Nicole Krauss: New York based author Krauss has been in the press lately (including the NY Times) with reviews of her recently released third novel Great House. In reviewing the book, Publisher’s Weekly spoke of Krauss’ “consistent talent” and the book has already been shortlisted for the National Book Award. Positive reviews frequently note Krauss’ complex yet rewarding writing style: in both her most recent novel and her previous one The History of Love, the story is developed through the tales of individuals, with the overall meaning only becoming clear by connecting the pieces.

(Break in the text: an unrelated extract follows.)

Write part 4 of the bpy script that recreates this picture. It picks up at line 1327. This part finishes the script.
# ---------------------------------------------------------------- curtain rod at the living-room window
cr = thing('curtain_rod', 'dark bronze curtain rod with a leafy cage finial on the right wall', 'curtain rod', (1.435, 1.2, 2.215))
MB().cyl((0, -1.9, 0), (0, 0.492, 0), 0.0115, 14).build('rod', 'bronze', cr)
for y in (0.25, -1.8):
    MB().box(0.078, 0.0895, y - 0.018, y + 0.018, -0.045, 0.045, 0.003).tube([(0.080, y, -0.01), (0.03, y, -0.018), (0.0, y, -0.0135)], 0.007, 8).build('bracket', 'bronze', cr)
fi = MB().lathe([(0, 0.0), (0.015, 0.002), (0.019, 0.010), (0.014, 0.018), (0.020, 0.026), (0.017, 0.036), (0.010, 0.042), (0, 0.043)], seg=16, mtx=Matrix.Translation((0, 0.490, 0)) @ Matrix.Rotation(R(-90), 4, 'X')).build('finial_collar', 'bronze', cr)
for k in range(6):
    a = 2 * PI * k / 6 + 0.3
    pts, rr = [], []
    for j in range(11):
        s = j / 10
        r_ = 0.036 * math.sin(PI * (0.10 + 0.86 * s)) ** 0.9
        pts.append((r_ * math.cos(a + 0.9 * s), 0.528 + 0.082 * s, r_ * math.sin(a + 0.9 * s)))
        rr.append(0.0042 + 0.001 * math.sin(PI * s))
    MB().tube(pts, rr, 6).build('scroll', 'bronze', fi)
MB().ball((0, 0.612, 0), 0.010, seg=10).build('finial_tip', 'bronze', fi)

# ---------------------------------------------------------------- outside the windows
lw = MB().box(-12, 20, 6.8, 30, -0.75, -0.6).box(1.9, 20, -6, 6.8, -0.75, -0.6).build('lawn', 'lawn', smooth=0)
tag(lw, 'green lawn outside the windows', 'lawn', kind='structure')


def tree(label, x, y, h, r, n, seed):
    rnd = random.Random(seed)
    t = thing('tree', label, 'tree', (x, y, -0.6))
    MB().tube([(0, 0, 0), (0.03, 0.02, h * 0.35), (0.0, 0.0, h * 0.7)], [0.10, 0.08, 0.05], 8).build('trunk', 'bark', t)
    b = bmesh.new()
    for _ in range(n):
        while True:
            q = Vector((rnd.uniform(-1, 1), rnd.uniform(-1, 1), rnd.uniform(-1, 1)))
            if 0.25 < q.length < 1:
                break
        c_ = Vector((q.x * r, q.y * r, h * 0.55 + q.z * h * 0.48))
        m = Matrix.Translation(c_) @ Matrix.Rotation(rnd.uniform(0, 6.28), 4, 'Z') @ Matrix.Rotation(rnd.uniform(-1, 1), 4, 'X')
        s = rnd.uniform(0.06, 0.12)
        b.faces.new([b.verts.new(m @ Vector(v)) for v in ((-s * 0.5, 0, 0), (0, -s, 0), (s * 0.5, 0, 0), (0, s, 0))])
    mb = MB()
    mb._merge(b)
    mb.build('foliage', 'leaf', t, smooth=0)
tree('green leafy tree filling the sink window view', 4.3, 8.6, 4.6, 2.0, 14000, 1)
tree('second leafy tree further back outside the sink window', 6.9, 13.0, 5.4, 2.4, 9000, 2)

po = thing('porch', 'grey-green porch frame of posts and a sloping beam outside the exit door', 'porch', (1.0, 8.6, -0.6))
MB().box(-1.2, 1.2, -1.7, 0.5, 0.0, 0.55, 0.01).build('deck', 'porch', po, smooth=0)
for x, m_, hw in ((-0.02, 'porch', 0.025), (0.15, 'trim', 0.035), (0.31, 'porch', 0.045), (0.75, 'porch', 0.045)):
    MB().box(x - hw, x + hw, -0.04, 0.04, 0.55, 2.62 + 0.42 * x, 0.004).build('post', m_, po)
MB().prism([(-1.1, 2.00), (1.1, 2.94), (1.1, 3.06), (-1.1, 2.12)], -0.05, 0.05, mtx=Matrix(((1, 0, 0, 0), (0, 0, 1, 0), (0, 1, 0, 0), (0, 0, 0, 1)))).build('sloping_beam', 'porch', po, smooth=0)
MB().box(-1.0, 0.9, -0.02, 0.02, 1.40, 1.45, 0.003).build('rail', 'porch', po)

The characters are richly developed and the stories told “with meditative, insightful prose that makes for an intense and memorable reading experience.”Library Journal

ZZ Packer: although at this point ZZ Packer has only one published book—2003’s Drinking Coffee Elsewhere—she is consistently noted as a writer to watch. Drinking Coffee Elsewhere is a collection of short stories that focus primarily on the lives of young, urban dwelling African American women. Consistently praised for her strongly developed and depicted characters, and her insightful look at modern life, the book received standout reviews in many major publications. The author was included in this year’s New Yorker 40 under 40 feature on up-and-coming writers. In her interview for the magazine feature the author mentions she is at work on “a novel set during Reconstruction, one of the most violent eras of American history.”


Lorrie Moore: although she has been writing and publishing and winning awards for her writing since the mid-1980s, there’s a real possibility you’ve never heard of Lorrie Moore, and I’d say it’s in part because she is known more as a writer of short stories than of novels. Novels tend to be the big sellers and attention getters, but a truly great short story writer is something to take note of. Wikipedia notes that “Moore writes frequently about failing relationships and terminal illness and is known for her mordant wit and pithy one-liners.” For a taste of her short fiction try Birds of America, if you’re more of a novel fan, try her recent book The Gate at the Stairs.

Lauren Groff: another young writer, born in 1978, Groff has published one novel and one collection of short stories. Of the short story collection Delicate Edible Birds, Library Journal said “Nine wildly unique, exquisitely symphonic tales, full of beauty, tragedy, and the sudden horror of shocking images.” Her novel The Monsters of Templeton follows the 200 year history of a family in Templeton, NY. Involving sea monsters and family secrets, it was heralded as unique debut. The web review site Bookpage.com said it was an “exuberant debut [that] follows in the footsteps of notable first novels like Marisha Pessl’s Special Topics in Calamity Physics and Jonathan Safran Foer’s Everything Is Illuminated“, with those kinds of comparisons I’m not sure how I missed it.

Sigrid Nunez: I recall reading reviews of Nunez’s The Last of Her Kind when it was released a few years ago. The story of two women who meet as college roommates: one rich but scornful of the privilege she grew up in, the other from the modest means that the first romanticizes. Following their friendship, and its breakdown and taking up more than a decade later when one of the two is charged with murder. This book wasn’t without media attention: several sources named it to their best-of lists for 2006, but for me it never made it off of my “to-read” list. Nunez is the author of five other novels and a memoir. Her most recent book is Salvation City.

Gish Jen: another author who certainly isn’t a secret, but who I don’t think is a household name either. A second generation Chinese American, Jen’s books (four novels and a short story collection) frequently involve the experiences of Chinese Americans or immigrants in general. Her first novel, 1991’s Typical American, was described by Publisher’s Weekly Magazine as an “accomplished first novel, a darkly humorous account of Chinese immigrants encountering America” and was a National Book Critics’ Circle Award Finalist. Her latest book is World and Town.

Karen Russell: another young author (born in 1981), and another author who has thus far been associated with the short story format. Her stories have appeared in The New Yorker and Granta, and in 2006 she released a ten story collection called St. Lucy’s Home for Girls Raised by Wolves. Publisher’s Weekly described the book as “A series of upbeat, sentimental fables… set in an enchanted version of North America and narrated by articulate, emotionally precocious children from dysfunctional households. Each merges the satirical spirit of George Saunders with the sophisticated whimsy of recent animated Hollywood film,” and in its starred review Booklist said “Original and astonishing, joyful and unsettling, these are stories that will stay with readers.” Russell’s first novel Swamplandia!(yes, with an exclamation point!), set in the Florida everglades, mixing fantasy and reality and with a twelve year old girl as its main protagonist, is set for release in early 2011 and seems poised to follow in the praise that her short fiction has already garnered.